[What you need to do] Retype the whole listing, please, keeping every line exact and dropping the pictures.

[Provided material]
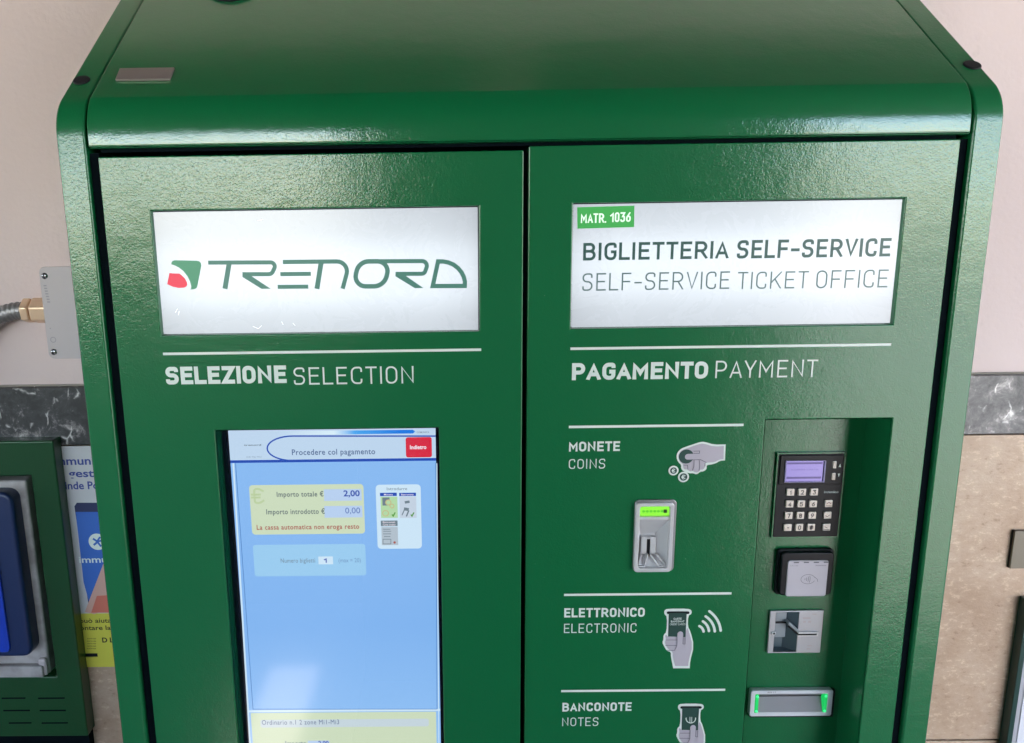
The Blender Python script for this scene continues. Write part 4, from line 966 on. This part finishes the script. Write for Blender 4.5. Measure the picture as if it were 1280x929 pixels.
pq('hand_print', [(131, 700), (170, 680), (178, 742), (118, 768), (106, 765)], mat('poster_skin', (.62, .36, .30, 1), .5), 3)
pq('sleeve_print', [(114, 766), (121, 745), (170, 742), (180, 766)], mat('poster_coral', (.62, .16, .11, 1), .5), 4)
c = px(122, 677, QY); bm = bmesh.new(); disc(bm, c.x, c.z, .0155, QY-.00105, n=30); obj('app_emblem', bm, M_white, PO)
bm = bmesh.new(); yy = QY-.0013
ribbon(bm, [(c.x-.007, c.z+.006), (c.x+.001, c.z), (c.x-.007, c.z-.006)], .0036, yy); ribbon(bm, [(c.x+.006, c.z+.009), (c.x, c.z+.001), (c.x+.009, c.z+.002)], .0034, yy-.0001); ribbon(bm, [(c.x+.006, c.z-.009), (c.x+.001, c.z-.001)], .0034, yy-.0002)
obj('app_emblem', bm, M_pb, PO)
def pt(text, u0, u1, vb, vt, m, bold=.01, k=3): return obj('lettering', tpx(text, u0, u1, vb, vt, QY-.0006-.00015*k, bold), m, PO)
pt('Immuni', 65, 118, 581, 571, M_pt, .02); pt('può gesti', 52, 121, 596.5, 587, M_pt, .02); pt('Kinde Po', 73, 124, 611.5, 602, M_pt, .02)
pt('immuni', 99, 146, 703.4, 695.5, M_white, .015, 5)
pt('può aiutarci', 100, 150, 778.5, 773, M_black, .012); pt('ontare la di', 100, 149, 787.5, 782, M_black, .012)
for i in range(5): pt('scarica app', 109, 120, 799+i*3.1, 797.3+i*3.1, M_black, 0)
bm = bmesh.new(); a = RC(107, 816.8, 122, 821, QY-.0012); sheet(bm, [(a[0], a[2]), (a[1], a[2]), (a[1], a[3]), (a[0], a[3])], QY-.0012); obj('badge_print', bm, M_black, PO)
pt('D L', 128, 142, 803, 797, M_black, .03)

# ------------------------------------------------------------------ blue device cabinet at the left
VF = .318
xr = (px(58.8, 554, VF).x+px(118, 929, VF).x)/2; xl = xr-.34; z1 = px(30, 551.5, VF).z; z0 = px(60, 921, VF).z
VM = thing('validator_cabinet', 'shaded green wall cabinet holding a blue ticket validator, at the left edge', 'ticket validator', ((xl+xr)/2, WY, z0))
bm = door(xl, xr, z0, z1, [(xl+.03, px(36, 594, VF).x+.003, px(30, 846, VF).z, px(20, 595, VF).z)], .03)
for v_ in bm.verts: v_.co.y += VF
vg = green_paint('shaded_cabinet_green', (.006, .060, .018, 1), .2)  # green lowered so the cabinet's shade sits in the colour
obj('cabinet_shell', bm, vg, VM, bevel=.003, seg=3)
obj('lower_body', nbox(xl+.01, xr-.004, VF+.01, WY-.015, .5, z0-.004), M_inner, VM)
hx1 = px(36, 594, VF).x+.003; hz0 = px(30, 846, VF).z; hz1 = px(20, 595, VF).z
obj('well', nbox(xl+.03, hx1, VF+.026, VF+.029, hz0, hz1), vg, VM)
# grey tray
tx1 = (px(32.5, 600, VF).x+px(65, 838, VF).x)/2; tz1 = px(15, 600, VF).z; tz0 = px(30, 841, VF).z
M_tray = mat('tray_grey', (.33, .31, .32, 1), .5)
n = N(M_tray, 'ShaderNodeTexNoise', Scale=30., Detail=5.); L(M_tray, coords(M_tray), n.inputs['Vector'])
rr = ramp(M_tray, [(.35, (.30, .26, .26, 1)), (.6, (.46, .42, .43, 1))]); L(M_tray, n.outputs[0], rr.inputs[0]); L(M_tray, rr.outputs[0], bsdf(M_tray).inputs['Base Color'])
tr = obj('tray', nbox(tx1-.28, tx1, VF-.004, VF+.025, tz0, tz1), M_tray, VM, bevel=.004, seg=3)
obj('tray_lip', nbox(tx1-.28, tx1-.0061, VF-.016, VF-.0042, tz0, tz0+.022), M_tray, VM, bevel=.003)
obj('tray_corner', nbox(tx1-.016, tx1-.001, VF-.012, VF-.0041, tz0+.0005, tz0+.034), M_plate, VM, bevel=.004)
dx1 = (px(13, 630, VF-.03).x+px(40, 800, VF-.03).x)/2; dz1 = px(8, 616, VF-.03).z; dz0 = px(20, 822, VF-.03).z
M_bp = mat('blue_plastic', (.008, .022, .095, 1), .4, coat=.2)
obj('validator_body', slab(bmesh.new(), rrect(dx1-.20, dx1, dz0, dz1, .018), VF-.03, VF+.010), M_bp, VM, bevel=.007, seg=5, ang=50)
bx = px(3, 760, VF-.032).x
obj('front_insert', slab(bmesh.new(), rrect(bx-.15, bx+.004, dz0+.012, dz1-.08, .008), VF-.034, VF-.028), mat('bright_blue_plastic', (.01, .05, .50, 1), .3, coat=.3), VM, bevel=.002)
for v_, L_ in ((872.8, ((2, 32), (47.5, 81))), (888.2, ((4, 37.5), (49.5, 82.5))), (903.8, ((11, 39.5), (52, 85)))):
    for a_, b_ in L_:
        a = px(a_, v_, VF); b = px(b_, v_, VF); z = (a.z+b.z)/2
        obj('vent_slot', slab(bmesh.new(), rrect(a.x, b.x, z-.0013, z+.0013, .0012, 3), VF-.0004, VF+.001), M_inner, VM)

# ------------------------------------------------------------------ right edge
q = px(1266, 686, .338)
br = thing('wall_bracket', 'grey metal bracket fixed to the stone wall right of the machine', 'bracket', (q.x, WY, q.z))
z1 = px(1270, 664, .338).z; z0 = px(1270, 711, .338).z
M_bk = mat('bracket_metal', (.17, .145, .115, 1), .5, metal=.4)
obj('bracket_arm', nbox(q.x, q.x+.09, .338, .342, z0, z1), M_bk, br, bevel=.001)
obj('side_cheek', nbox(q.x, q.x+.003, .3421, WY-.0145, z0, z1), M_black, br)
q0 = (px(1280, 735, .335).x+px(1254.5, 929, .335).x)/2; zt_ = px(1278, 560, .335).z
nbd = thing('display_case', 'green framed display case cut off by the lower right edge', 'display case', (q0, WY, .5))
zt_ = z0-.055
bm = ringslab(bmesh.new(), [(q0, .3), (q0+.6, .3), (q0+.6, zt_), (q0, zt_)], [(q0+.009, .32), (q0+.59, .32), (q0+.59, zt_-.02), (q0+.009, zt_-.02)], .325, WY-.015)
obj('frame', bm, mat('dark_green_frame', (.006, .035, .03, 1), .35), nbd, bevel=.001)
obj('notice_panel', nbox(q0+.0095, q0+.589, .328, .335, .321, zt_-.021), mat('notice_grey', (.36, .34, .38, 1), .5), nbd)
obj('inner_sheet', nbox(q0+.019, q0+.57, .3265, .3279, .34, zt_-.04), mat('notice_paper', (.62, .60, .66, 1), .5), nbd)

[Output of the exercise]
The Blender Python script for this scene continues. Write part 4, from line 966 on. This part finishes the script. Write for Blender 4.5. Measure the picture as if it were 1280x929 pixels.
pq('hand_print', [(131, 700), (170, 680), (178, 742), (118, 768), (106, 765)], mat('poster_skin', (.62, .36, .30, 1), .5), 3)
pq('sleeve_print', [(114, 766), (121, 745), (170, 742), (180, 766)], mat('poster_coral', (.62, .16, .11, 1), .5), 4)
c = px(122, 677, QY); bm = bmesh.new(); disc(bm, c.x, c.z, .0155, QY-.00105, n=30); obj('app_emblem', bm, M_white, PO)
bm = bmesh.new(); yy = QY-.0013
ribbon(bm, [(c.x-.007, c.z+.006), (c.x+.001, c.z), (c.x-.007, c.z-.006)], .0036, yy); ribbon(bm, [(c.x+.006, c.z+.009), (c.x, c.z+.001), (c.x+.009, c.z+.002)], .0034, yy-.0001); ribbon(bm, [(c.x+.006, c.z-.009), (c.x+.001, c.z-.001)], .0034, yy-.0002)
obj('app_emblem', bm, M_pb, PO)
def pt(text, u0, u1, vb, vt, m, bold=.01, k=3): return obj('lettering', tpx(text, u0, u1, vb, vt, QY-.0006-.00015*k, bold), m, PO)
pt('Immuni', 65, 118, 581, 571, M_pt, .02); pt('può gesti', 52, 121, 596.5, 587, M_pt, .02); pt('Kinde Po', 73, 124, 611.5, 602, M_pt, .02)
pt('immuni', 99, 146, 703.4, 695.5, M_white, .015, 5)
pt('può aiutarci', 100, 150, 778.5, 773, M_black, .012); pt('ontare la di', 100, 149, 787.5, 782, M_black, .012)
for i in range(5): pt('scarica app', 109, 120, 799+i*3.1, 797.3+i*3.1, M_black, 0)
bm = bmesh.new(); a = RC(107, 816.8, 122, 821, QY-.0012); sheet(bm, [(a[0], a[2]), (a[1], a[2]), (a[1], a[3]), (a[0], a[3])], QY-.0012); obj('badge_print', bm, M_black, PO)
pt('D L', 128, 142, 803, 797, M_black, .03)

# ------------------------------------------------------------------ blue device cabinet at the left
VF = .318
xr = (px(58.8, 554, VF).x+px(118, 929, VF).x)/2; xl = xr-.34; z1 = px(30, 551.5, VF).z; z0 = px(60, 921, VF).z
VM = thing('validator_cabinet', 'shaded green wall cabinet holding a blue ticket validator, at the left edge', 'ticket validator', ((xl+xr)/2, WY, z0))
bm = door(xl, xr, z0, z1, [(xl+.03, px(36, 594, VF).x+.003, px(30, 846, VF).z, px(20, 595, VF).z)], .03)
for v_ in bm.verts: v_.co.y += VF
vg = green_paint('shaded_cabinet_green', (.006, .060, .018, 1), .2)  # green lowered so the cabinet's shade sits in the colour
obj('cabinet_shell', bm, vg, VM, bevel=.003, seg=3)
obj('lower_body', nbox(xl+.01, xr-.004, VF+.01, WY-.015, .5, z0-.004), M_inner, VM)
hx1 = px(36, 594, VF).x+.003; hz0 = px(30, 846, VF).z; hz1 = px(20, 595, VF).z
obj('well', nbox(xl+.03, hx1, VF+.026, VF+.029, hz0, hz1), vg, VM)
# grey tray
tx1 = (px(32.5, 600, VF).x+px(65, 838, VF).x)/2; tz1 = px(15, 600, VF).z; tz0 = px(30, 841, VF).z
M_tray = mat('tray_grey', (.33, .31, .32, 1), .5)
n = N(M_tray, 'ShaderNodeTexNoise', Scale=30., Detail=5.); L(M_tray, coords(M_tray), n.inputs['Vector'])
rr = ramp(M_tray, [(.35, (.30, .26, .26, 1)), (.6, (.46, .42, .43, 1))]); L(M_tray, n.outputs[0], rr.inputs[0]); L(M_tray, rr.outputs[0], bsdf(M_tray).inputs['Base Color'])
tr = obj('tray', nbox(tx1-.28, tx1, VF-.004, VF+.025, tz0, tz1), M_tray, VM, bevel=.004, seg=3)
obj('tray_lip', nbox(tx1-.28, tx1-.0061, VF-.016, VF-.0042, tz0, tz0+.022), M_tray, VM, bevel=.003)
obj('tray_corner', nbox(tx1-.016, tx1-.001, VF-.012, VF-.0041, tz0+.0005, tz0+.034), M_plate, VM, bevel=.004)
dx1 = (px(13, 630, VF-.03).x+px(40, 800, VF-.03).x)/2; dz1 = px(8, 616, VF-.03).z; dz0 = px(20, 822, VF-.03).z
M_bp = mat('blue_plastic', (.008, .022, .095, 1), .4, coat=.2)
obj('validator_body', slab(bmesh.new(), rrect(dx1-.20, dx1, dz0, dz1, .018), VF-.03, VF+.010), M_bp, VM, bevel=.007, seg=5, ang=50)
bx = px(3, 760, VF-.032).x
obj('front_insert', slab(bmesh.new(), rrect(bx-.15, bx+.004, dz0+.012, dz1-.08, .008), VF-.034, VF-.028), mat('bright_blue_plastic', (.01, .05, .50, 1), .3, coat=.3), VM, bevel=.002)
for v_, L_ in ((872.8, ((2, 32), (47.5, 81))), (888.2, ((4, 37.5), (49.5, 82.5))), (903.8, ((11, 39.5), (52, 85)))):
    for a_, b_ in L_:
        a = px(a_, v_, VF); b = px(b_, v_, VF); z = (a.z+b.z)/2
        obj('vent_slot', slab(bmesh.new(), rrect(a.x, b.x, z-.0013, z+.0013, .0012, 3), VF-.0004, VF+.001), M_inner, VM)

# ------------------------------------------------------------------ right edge
q = px(1266, 686, .338)
br = thing('wall_bracket', 'grey metal bracket fixed to the stone wall right of the machine', 'bracket', (q.x, WY, q.z))
z1 = px(1270, 664, .338).z; z0 = px(1270, 711, .338).z
M_bk = mat('bracket_metal', (.17, .145, .115, 1), .5, metal=.4)
obj('bracket_arm', nbox(q.x, q.x+.09, .338, .342, z0, z1), M_bk, br, bevel=.001)
obj('side_cheek', nbox(q.x, q.x+.003, .3421, WY-.0145, z0, z1), M_black, br)
q0 = (px(1280, 735, .335).x+px(1254.5, 929, .335).x)/2; zt_ = px(1278, 560, .335).z
nbd = thing('display_case', 'green framed display case cut off by the lower right edge', 'display case', (q0, WY, .5))
zt_ = z0-.055
bm = ringslab(bmesh.new(), [(q0, .3), (q0+.6, .3), (q0+.6, zt_), (q0, zt_)], [(q0+.009, .32), (q0+.59, .32), (q0+.59, zt_-.02), (q0+.009, zt_-.02)], .325, WY-.015)
obj('frame', bm, mat('dark_green_frame', (.006, .035, .03, 1), .35), nbd, bevel=.001)
obj('notice_panel', nbox(q0+.0095, q0+.589, .328, .335, .321, zt_-.021), mat('notice_grey', (.36, .34, .38, 1), .5), nbd)
obj('inner_sheet', nbox(q0+.019, q0+.57, .3265, .3279, .34, zt_-.04), mat('notice_paper', (.62, .60, .66, 1), .5), nbd)